Given information:
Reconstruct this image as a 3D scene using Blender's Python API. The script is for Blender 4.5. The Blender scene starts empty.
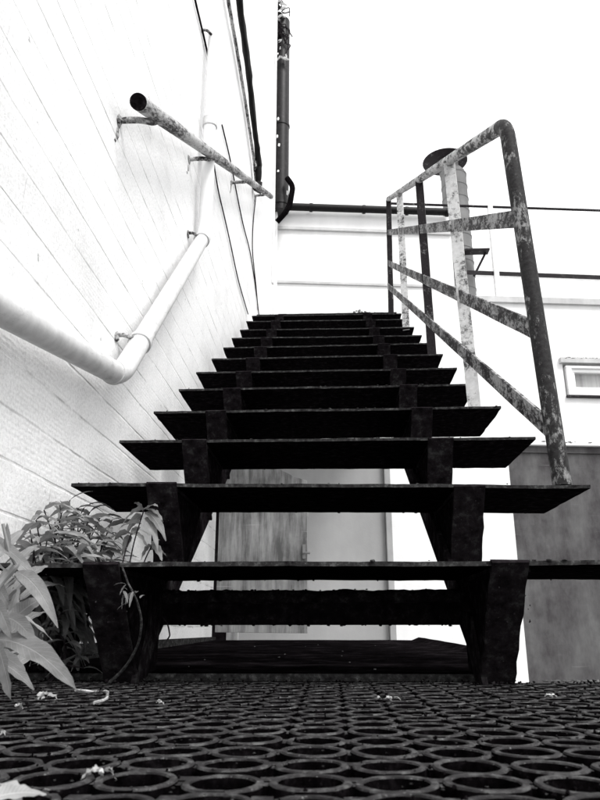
import bpy, math, random
from mathutils import Vector, Matrix, noise
random.seed(7)
S = bpy.context.scene
COL = S.collection

# ------------------------------------------------------------------ camera
CAM = Vector((0, 0, 0.07)); F = 703.0; YAW = 0.0436; PITCH = 0.3173
cd = bpy.data.cameras.new('camera'); cam = bpy.data.objects.new('camera', cd); COL.objects.link(cam)
cam.location = CAM; cam.rotation_euler = (math.pi/2 + PITCH, 0, YAW)
cd.sensor_fit = 'VERTICAL'; cd.sensor_height = 24; cd.lens = 24*F/800
cd.clip_start = 0.02; cd.clip_end = 1000
cd.dof.use_dof = True; cd.dof.focus_distance = 1.5; cd.dof.aperture_fstop = 18
S.camera = cam

# ------------------------------------------------------------------ world + sun (bright overcast, monochrome)
SUN_EL, SUN_AZ = math.radians(52), math.radians(142)      # azimuth from +Y clockwise
w = bpy.data.worlds.new('World'); S.world = w; w.use_nodes = True
nt = w.node_tree; nt.nodes.clear()
sky = nt.nodes.new('ShaderNodeTexSky'); sky.sky_type = 'NISHITA'; sky.sun_disc = False
sky.sun_elevation = SUN_EL; sky.sun_rotation = SUN_AZ
bw = nt.nodes.new('ShaderNodeRGBToBW'); bg = nt.nodes.new('ShaderNodeBackground'); wo = nt.nodes.new('ShaderNodeOutputWorld')
nt.links.new(sky.outputs[0], bw.inputs[0]); 
cl = nt.nodes.new('ShaderNodeMix'); cl.data_type = 'RGBA'; cl.inputs[0].default_value = .85; cl.inputs[7].default_value = (2.5, 2.5, 2.5, 1)   # unbroken pale cloud over the sky
nt.links.new(bw.outputs[0], cl.inputs[6]); nt.links.new(cl.outputs[2], bg.inputs[0]); nt.links.new(bg.outputs[0], wo.inputs[0])
bg.inputs[1].default_value = 0.15
sl = bpy.data.lights.new('sun', 'SUN'); sl.energy = 0.55; sl.angle = math.radians(18); sl.color = (1, 0.99, 0.98)
so = bpy.data.objects.new('sun', sl); COL.objects.link(so)
sd = Vector((math.sin(SUN_AZ)*math.cos(SUN_EL), math.cos(SUN_AZ)*math.cos(SUN_EL), math.sin(SUN_EL)))
so.rotation_euler = sd.to_track_quat('Z', 'Y').to_euler()
S.view_settings.view_transform = 'Standard'; S.view_settings.look = 'None'
S.view_settings.gamma = 1; S.view_settings.use_curve_mapping = False
S.view_settings.exposure = 2.15
S.render.engine = 'CYCLES'

# ------------------------------------------------------------------ helpers
def ray(px, py):
    X = (px-300)/F; U = -(py-400)/F
    Y = math.cos(PITCH) - U*math.sin(PITCH); z = math.sin(PITCH) + U*math.cos(PITCH)
    return Vector((X*math.cos(YAW) - Y*math.sin(YAW), X*math.sin(YAW) + Y*math.cos(YAW), z))
def atX(px, py, x): r = ray(px, py); return CAM + r*(x/r.x)
def atY(px, py, y): r = ray(px, py); return CAM + r*(y/r.y)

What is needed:
In your copy, leave out the pictures and reproduce the material above exactly.

Result of the exercise:
Reconstruct this image as a 3D scene using Blender's Python API. The script is for Blender 4.5. The Blender scene starts empty.
import bpy, math, random
from mathutils import Vector, Matrix, noise
random.seed(7)
S = bpy.context.scene
COL = S.collection

# ------------------------------------------------------------------ camera
CAM = Vector((0, 0, 0.07)); F = 703.0; YAW = 0.0436; PITCH = 0.3173
cd = bpy.data.cameras.new('camera'); cam = bpy.data.objects.new('camera', cd); COL.objects.link(cam)
cam.location = CAM; cam.rotation_euler = (math.pi/2 + PITCH, 0, YAW)
cd.sensor_fit = 'VERTICAL'; cd.sensor_height = 24; cd.lens = 24*F/800
cd.clip_start = 0.02; cd.clip_end = 1000
cd.dof.use_dof = True; cd.dof.focus_distance = 1.5; cd.dof.aperture_fstop = 18
S.camera = cam

# ------------------------------------------------------------------ world + sun (bright overcast, monochrome)
SUN_EL, SUN_AZ = math.radians(52), math.radians(142)      # azimuth from +Y clockwise
w = bpy.data.worlds.new('World'); S.world = w; w.use_nodes = True
nt = w.node_tree; nt.nodes.clear()
sky = nt.nodes.new('ShaderNodeTexSky'); sky.sky_type = 'NISHITA'; sky.sun_disc = False
sky.sun_elevation = SUN_EL; sky.sun_rotation = SUN_AZ
bw = nt.nodes.new('ShaderNodeRGBToBW'); bg = nt.nodes.new('ShaderNodeBackground'); wo = nt.nodes.new('ShaderNodeOutputWorld')
nt.links.new(sky.outputs[0], bw.inputs[0]); 
cl = nt.nodes.new('ShaderNodeMix'); cl.data_type = 'RGBA'; cl.inputs[0].default_value = .85; cl.inputs[7].default_value = (2.5, 2.5, 2.5, 1)   # unbroken pale cloud over the sky
nt.links.new(bw.outputs[0], cl.inputs[6]); nt.links.new(cl.outputs[2], bg.inputs[0]); nt.links.new(bg.outputs[0], wo.inputs[0])
bg.inputs[1].default_value = 0.15
sl = bpy.data.lights.new('sun', 'SUN'); sl.energy = 0.55; sl.angle = math.radians(18); sl.color = (1, 0.99, 0.98)
so = bpy.data.objects.new('sun', sl); COL.objects.link(so)
sd = Vector((math.sin(SUN_AZ)*math.cos(SUN_EL), math.cos(SUN_AZ)*math.cos(SUN_EL), math.sin(SUN_EL)))
so.rotation_euler = sd.to_track_quat('Z', 'Y').to_euler()
S.view_settings.view_transform = 'Standard'; S.view_settings.look = 'None'
S.view_settings.gamma = 1; S.view_settings.use_curve_mapping = False
S.view_settings.exposure = 2.15
S.render.engine = 'CYCLES'

# ------------------------------------------------------------------ helpers
def ray(px, py):
    X = (px-300)/F; U = -(py-400)/F
    Y = math.cos(PITCH) - U*math.sin(PITCH); z = math.sin(PITCH) + U*math.cos(PITCH)
    return Vector((X*math.cos(YAW) - Y*math.sin(YAW), X*math.sin(YAW) + Y*math.cos(YAW), z))
def atX(px, py, x): r = ray(px, py); return CAM + r*(x/r.x)
def atY(px, py, y): r = ray(px, py); return CAM + r*(y/r.y)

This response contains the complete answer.